Objective
Check each line of the data below for the word "script", then extract the ones that have it.

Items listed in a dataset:
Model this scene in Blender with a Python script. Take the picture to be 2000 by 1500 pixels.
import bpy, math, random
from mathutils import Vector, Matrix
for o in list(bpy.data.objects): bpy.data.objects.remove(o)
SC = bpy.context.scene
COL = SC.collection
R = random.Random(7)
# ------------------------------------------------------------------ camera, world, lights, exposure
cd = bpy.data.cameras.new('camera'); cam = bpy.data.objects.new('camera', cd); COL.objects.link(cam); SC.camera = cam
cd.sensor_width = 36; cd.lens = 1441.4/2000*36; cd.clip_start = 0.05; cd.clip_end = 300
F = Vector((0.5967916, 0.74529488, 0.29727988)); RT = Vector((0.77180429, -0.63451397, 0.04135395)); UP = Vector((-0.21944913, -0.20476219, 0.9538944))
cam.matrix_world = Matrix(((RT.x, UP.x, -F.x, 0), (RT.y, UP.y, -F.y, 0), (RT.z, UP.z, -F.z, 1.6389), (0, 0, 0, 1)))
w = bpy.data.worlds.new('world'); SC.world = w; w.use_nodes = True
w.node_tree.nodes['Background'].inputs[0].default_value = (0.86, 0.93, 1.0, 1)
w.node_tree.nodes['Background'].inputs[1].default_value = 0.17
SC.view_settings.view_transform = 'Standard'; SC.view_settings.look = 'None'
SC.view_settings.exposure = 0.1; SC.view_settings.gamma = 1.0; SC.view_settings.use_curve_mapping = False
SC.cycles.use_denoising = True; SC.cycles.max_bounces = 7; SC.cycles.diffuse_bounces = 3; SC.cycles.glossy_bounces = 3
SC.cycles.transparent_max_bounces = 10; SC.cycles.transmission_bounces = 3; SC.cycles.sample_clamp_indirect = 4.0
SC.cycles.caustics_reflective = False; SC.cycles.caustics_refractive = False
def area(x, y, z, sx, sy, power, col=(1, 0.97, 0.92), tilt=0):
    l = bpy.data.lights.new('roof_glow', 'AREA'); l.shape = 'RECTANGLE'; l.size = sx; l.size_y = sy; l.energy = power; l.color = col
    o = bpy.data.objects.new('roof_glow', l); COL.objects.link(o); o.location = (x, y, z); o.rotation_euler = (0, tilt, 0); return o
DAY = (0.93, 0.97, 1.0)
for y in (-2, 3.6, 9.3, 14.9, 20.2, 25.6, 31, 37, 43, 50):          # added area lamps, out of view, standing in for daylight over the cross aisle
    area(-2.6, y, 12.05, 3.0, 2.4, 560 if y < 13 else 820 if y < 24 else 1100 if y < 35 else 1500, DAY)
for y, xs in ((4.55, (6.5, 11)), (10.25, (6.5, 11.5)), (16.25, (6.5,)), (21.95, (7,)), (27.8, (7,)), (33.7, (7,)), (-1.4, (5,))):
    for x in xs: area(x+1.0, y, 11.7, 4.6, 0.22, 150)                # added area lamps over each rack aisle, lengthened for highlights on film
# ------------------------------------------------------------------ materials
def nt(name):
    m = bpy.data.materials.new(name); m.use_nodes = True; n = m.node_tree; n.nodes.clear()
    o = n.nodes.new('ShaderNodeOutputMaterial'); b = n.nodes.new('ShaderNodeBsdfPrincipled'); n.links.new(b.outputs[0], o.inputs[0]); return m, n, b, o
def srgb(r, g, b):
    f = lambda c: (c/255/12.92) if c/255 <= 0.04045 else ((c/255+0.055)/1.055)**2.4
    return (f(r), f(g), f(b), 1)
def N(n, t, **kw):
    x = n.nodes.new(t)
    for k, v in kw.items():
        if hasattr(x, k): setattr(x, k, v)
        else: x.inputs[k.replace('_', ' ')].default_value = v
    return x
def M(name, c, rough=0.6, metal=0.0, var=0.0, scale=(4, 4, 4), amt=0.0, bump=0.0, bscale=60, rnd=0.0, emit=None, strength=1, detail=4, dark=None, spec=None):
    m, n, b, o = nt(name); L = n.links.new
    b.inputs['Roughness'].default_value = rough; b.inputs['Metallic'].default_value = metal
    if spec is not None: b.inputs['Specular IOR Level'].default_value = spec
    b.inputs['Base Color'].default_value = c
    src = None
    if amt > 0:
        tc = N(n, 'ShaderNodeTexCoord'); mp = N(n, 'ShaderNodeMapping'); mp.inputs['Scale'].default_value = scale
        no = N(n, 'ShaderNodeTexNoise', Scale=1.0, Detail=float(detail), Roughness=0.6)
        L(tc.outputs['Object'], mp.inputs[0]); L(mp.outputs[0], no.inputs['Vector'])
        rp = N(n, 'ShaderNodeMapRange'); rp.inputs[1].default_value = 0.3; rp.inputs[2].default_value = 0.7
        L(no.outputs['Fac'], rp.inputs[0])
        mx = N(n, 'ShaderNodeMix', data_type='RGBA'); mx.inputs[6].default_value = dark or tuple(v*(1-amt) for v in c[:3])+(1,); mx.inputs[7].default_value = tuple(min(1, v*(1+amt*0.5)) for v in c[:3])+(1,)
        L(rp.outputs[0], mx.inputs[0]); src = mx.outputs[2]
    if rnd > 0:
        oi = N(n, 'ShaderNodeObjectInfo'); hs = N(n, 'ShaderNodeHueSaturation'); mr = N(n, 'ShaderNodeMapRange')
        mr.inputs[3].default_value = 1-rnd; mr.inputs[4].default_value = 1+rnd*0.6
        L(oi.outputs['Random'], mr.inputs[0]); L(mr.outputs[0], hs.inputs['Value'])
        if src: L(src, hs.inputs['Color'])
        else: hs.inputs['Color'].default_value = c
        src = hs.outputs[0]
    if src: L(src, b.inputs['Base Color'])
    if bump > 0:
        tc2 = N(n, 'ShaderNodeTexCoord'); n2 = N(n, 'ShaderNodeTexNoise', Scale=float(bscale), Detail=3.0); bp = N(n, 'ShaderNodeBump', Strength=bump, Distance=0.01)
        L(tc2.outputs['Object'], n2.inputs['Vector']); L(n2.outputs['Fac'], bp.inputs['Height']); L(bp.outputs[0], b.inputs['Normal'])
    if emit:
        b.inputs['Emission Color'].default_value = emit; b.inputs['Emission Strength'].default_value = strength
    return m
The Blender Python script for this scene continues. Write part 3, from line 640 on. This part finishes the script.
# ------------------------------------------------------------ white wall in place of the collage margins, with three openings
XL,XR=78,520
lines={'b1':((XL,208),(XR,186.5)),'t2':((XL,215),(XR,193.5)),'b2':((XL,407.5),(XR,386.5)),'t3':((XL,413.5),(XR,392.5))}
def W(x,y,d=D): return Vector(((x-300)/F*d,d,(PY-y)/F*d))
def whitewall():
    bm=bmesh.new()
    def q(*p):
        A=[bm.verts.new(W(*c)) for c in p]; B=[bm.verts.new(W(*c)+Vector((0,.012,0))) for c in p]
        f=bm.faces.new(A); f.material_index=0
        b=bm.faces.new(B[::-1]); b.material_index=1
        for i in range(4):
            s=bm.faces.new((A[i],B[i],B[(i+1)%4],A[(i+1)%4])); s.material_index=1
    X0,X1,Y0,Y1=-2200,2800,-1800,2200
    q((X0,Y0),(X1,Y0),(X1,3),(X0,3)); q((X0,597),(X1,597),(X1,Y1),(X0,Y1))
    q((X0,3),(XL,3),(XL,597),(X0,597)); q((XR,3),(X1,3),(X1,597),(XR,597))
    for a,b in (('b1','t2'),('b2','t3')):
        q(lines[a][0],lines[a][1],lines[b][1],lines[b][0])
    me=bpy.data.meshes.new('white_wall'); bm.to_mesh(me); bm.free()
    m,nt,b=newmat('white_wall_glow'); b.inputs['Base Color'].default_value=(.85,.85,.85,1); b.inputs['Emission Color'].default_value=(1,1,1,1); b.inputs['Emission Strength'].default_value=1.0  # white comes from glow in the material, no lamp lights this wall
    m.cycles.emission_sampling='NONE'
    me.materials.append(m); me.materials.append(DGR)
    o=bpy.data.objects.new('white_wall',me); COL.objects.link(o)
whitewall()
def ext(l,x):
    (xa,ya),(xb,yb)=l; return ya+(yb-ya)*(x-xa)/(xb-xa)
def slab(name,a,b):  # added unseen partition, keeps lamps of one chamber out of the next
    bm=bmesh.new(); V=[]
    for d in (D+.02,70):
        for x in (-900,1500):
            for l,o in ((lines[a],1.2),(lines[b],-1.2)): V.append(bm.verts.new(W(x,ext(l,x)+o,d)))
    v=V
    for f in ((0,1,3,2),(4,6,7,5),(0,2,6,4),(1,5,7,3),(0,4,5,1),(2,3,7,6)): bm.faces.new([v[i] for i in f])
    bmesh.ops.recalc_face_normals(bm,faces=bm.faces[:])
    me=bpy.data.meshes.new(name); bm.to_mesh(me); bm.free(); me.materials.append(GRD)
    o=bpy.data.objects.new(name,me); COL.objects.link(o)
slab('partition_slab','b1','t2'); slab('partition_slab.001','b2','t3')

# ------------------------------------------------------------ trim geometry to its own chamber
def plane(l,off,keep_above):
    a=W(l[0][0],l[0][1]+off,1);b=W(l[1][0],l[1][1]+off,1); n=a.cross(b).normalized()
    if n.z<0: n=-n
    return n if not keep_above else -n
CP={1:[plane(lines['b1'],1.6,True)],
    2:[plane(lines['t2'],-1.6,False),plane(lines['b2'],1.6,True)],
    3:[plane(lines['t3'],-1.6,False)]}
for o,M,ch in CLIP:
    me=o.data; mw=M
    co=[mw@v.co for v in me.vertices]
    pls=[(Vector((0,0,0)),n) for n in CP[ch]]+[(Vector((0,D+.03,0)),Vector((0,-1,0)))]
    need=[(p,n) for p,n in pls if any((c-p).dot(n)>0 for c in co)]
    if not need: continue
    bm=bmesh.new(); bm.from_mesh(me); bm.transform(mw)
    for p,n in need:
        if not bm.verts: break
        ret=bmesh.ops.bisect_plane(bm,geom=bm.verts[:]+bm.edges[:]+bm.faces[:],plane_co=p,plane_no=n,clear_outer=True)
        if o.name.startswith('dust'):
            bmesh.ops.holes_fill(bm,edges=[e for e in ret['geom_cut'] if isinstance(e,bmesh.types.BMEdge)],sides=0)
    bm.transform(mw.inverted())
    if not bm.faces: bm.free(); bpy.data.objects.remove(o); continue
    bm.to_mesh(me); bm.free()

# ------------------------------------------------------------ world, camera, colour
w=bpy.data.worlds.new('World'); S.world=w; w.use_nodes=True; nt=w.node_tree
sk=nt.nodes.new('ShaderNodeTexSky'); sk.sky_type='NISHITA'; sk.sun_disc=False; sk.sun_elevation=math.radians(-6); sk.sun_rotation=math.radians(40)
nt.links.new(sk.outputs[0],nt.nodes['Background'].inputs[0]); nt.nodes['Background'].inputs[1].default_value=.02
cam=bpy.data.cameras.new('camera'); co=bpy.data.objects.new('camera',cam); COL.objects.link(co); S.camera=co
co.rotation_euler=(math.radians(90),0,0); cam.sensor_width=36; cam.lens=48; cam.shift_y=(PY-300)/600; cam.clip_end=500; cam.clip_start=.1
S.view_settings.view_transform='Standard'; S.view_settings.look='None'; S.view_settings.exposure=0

Final answer
Model this scene in Blender with a Python script. Take the picture to be 2000 by 1500 pixels.
The Blender Python script for this scene continues. Write part 3, from line 640 on. This part finishes the script.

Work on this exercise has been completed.